5.     Consider joining a writers’ group. It may take some trial and error to find one that works for you – one that’s supportive and that also honors your intention for your story. I’ve been a member of groups that were immensely helpful. I’ve also been a member of groups that weren’t serving me/my story/my growth as a writer. I had to let those latter groups go. It’s okay to shop around for a group. It takes time and can be a bit arduous (and awkward), but there’s nothing like having a squad of like-minded writers – to cheer you on in the process or drafting, editing, and trying to sell a work.   

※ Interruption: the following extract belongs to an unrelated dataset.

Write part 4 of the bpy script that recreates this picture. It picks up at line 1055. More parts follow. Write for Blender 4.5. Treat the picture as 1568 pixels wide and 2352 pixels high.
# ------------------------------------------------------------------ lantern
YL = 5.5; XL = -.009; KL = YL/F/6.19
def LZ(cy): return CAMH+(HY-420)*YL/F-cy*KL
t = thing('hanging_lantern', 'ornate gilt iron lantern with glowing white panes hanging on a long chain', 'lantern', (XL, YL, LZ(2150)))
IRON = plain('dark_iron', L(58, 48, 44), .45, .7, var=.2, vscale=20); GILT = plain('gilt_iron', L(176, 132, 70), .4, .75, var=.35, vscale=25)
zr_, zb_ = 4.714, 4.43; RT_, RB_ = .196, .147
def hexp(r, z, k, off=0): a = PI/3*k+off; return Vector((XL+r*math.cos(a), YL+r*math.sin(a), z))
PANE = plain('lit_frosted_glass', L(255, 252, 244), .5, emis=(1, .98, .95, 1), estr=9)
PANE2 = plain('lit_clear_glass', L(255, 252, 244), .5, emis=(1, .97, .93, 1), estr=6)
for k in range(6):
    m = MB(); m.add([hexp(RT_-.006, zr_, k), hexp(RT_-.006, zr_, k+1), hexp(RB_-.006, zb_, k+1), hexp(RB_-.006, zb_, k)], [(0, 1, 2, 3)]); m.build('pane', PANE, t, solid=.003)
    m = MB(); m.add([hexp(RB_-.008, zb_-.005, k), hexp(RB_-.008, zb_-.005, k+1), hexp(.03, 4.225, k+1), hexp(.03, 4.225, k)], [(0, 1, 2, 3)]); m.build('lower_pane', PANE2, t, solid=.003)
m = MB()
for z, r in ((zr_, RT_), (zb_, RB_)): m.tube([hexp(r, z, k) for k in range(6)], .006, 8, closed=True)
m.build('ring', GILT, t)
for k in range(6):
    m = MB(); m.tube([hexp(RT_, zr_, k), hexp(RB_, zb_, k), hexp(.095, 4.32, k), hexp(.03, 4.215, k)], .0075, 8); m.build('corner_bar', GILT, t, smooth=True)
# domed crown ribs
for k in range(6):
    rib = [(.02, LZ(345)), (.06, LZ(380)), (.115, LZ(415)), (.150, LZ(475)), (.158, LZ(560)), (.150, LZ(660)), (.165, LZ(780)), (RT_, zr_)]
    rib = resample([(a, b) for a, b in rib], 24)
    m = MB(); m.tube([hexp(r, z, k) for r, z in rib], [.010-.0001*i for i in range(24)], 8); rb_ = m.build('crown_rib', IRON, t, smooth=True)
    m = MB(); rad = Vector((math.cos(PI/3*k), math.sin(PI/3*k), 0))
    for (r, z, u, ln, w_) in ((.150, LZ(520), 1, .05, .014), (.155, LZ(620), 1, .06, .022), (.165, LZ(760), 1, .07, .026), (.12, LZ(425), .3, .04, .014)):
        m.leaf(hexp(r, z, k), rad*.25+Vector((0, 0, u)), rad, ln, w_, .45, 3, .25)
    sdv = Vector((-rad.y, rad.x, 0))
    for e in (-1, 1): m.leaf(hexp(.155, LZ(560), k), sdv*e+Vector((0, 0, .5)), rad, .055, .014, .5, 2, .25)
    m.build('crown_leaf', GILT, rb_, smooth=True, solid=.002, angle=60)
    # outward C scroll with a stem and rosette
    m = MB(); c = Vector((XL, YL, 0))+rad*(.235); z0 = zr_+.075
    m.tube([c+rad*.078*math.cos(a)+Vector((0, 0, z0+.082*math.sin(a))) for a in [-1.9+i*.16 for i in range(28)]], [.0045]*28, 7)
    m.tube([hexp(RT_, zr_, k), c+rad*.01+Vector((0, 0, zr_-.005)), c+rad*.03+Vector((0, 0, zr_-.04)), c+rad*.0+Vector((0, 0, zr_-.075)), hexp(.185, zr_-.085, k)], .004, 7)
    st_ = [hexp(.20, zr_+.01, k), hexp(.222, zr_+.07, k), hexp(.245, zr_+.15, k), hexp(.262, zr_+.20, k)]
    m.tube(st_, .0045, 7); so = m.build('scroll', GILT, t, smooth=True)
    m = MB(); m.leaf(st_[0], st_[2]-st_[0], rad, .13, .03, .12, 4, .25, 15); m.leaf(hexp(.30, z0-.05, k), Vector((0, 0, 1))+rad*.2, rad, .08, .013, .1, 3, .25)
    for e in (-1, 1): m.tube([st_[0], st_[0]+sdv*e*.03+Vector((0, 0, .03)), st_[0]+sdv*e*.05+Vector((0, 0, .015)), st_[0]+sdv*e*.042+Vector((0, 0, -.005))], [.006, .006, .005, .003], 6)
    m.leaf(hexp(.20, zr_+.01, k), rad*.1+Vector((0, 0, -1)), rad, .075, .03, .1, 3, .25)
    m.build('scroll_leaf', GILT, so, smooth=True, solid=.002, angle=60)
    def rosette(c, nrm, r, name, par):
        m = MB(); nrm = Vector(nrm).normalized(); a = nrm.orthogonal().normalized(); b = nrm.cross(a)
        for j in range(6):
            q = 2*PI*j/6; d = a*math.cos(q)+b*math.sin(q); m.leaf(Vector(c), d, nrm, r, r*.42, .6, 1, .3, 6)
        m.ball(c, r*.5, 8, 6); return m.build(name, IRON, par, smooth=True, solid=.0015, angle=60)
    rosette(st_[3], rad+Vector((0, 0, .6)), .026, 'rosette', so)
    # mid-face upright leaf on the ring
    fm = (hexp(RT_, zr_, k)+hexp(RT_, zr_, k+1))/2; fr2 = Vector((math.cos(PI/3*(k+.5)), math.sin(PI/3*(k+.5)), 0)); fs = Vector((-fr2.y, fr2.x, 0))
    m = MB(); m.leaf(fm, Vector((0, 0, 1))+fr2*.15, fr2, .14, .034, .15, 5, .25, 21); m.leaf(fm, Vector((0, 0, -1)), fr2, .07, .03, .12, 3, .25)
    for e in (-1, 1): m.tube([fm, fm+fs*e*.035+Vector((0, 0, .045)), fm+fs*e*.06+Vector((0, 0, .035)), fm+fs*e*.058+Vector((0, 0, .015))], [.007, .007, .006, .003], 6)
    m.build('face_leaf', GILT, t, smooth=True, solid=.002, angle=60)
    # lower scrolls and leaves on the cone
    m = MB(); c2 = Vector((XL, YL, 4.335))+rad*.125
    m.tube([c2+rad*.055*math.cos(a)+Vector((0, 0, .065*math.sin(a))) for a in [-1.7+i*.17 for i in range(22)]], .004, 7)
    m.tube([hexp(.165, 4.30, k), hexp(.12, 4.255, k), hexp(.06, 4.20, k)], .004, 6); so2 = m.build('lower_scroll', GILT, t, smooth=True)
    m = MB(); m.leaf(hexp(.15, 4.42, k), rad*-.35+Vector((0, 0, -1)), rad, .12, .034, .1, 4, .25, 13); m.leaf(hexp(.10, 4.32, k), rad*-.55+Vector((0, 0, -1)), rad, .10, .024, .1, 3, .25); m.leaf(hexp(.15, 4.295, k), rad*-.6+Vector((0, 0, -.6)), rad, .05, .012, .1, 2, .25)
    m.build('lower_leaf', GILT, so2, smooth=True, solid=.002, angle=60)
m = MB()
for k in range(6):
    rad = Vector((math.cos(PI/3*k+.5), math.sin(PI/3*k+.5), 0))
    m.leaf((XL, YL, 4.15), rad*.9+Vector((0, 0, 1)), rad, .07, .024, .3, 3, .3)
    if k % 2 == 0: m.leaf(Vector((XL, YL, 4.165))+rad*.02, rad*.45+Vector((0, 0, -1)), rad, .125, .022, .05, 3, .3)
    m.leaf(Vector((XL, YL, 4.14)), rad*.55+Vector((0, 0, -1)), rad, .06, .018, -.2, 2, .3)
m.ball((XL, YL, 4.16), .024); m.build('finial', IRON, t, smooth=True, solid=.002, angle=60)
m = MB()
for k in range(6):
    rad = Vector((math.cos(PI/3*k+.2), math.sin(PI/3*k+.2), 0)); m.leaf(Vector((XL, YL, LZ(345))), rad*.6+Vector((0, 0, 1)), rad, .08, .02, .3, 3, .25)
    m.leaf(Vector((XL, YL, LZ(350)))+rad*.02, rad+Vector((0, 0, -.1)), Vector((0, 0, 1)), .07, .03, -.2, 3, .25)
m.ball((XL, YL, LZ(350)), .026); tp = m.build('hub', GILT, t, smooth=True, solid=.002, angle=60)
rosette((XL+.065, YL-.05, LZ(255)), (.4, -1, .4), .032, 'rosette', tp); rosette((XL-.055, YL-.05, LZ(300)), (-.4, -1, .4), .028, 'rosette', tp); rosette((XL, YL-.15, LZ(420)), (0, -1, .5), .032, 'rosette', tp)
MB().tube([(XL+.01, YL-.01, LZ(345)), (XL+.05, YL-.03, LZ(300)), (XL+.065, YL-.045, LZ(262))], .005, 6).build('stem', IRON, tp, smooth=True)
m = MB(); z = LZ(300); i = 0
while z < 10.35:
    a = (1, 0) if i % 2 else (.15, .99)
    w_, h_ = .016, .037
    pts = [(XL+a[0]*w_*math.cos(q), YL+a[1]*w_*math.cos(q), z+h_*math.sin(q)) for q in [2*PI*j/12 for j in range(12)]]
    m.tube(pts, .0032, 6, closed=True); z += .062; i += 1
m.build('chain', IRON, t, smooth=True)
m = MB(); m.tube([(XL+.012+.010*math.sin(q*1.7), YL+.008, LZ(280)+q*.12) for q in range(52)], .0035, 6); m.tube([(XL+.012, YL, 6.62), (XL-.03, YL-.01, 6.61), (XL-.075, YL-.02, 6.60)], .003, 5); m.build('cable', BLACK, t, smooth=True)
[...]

6.     Be open to learning and getting better in your craft. This comes from reading, listening well, talking to others, doing your research… As you read, ask yourself why a book is working (or not working) for you. What is it, specifically? The voice? The characters? The story arc? The genre? The structure? The point of view? What can you learn that will help you with your particular story? The same exercise can be applied to movie- and TV-watching. What is it about the story, the characters, the dialogue, the themes that work (or doesn’t). I’m still learning, 18 books later. 


7.     Treat yourself to the little things that make you happy. You’re writing a book, examining the human experience in some way, so treat yourself well with healthy-ish things that will help get you to the finish line, e.g. a solid 7+ hours of sleep each night, good coffee, dark chocolate, healthy lunches, perks for hitting certain word counts, etc., etc. Imagine yourself running a writers’ retreat for bestselling authors. What treats, plans, or services would you offer the writers during their stay? Now, what will you offer yourself?


8.     If you don’t love a book you’re reading, it’s okay to put it down and not go back. Not everyone is going to love every book. It’s important to remember that for your own work as well. 


9.     Always keep a notebook with you (or use your phone). You never know when an idea is going to occur to you.


10.  Don’t compare your success to others. Keep moving forward to become the best writer you can be: to tell the most authentic stories that only you can tell. 


11.  Make time for friends. Yes, you have a lot of work to do, but it’s important to maintain relationships that are healthy, meaningful, and supportive - and that offer perspective and joy.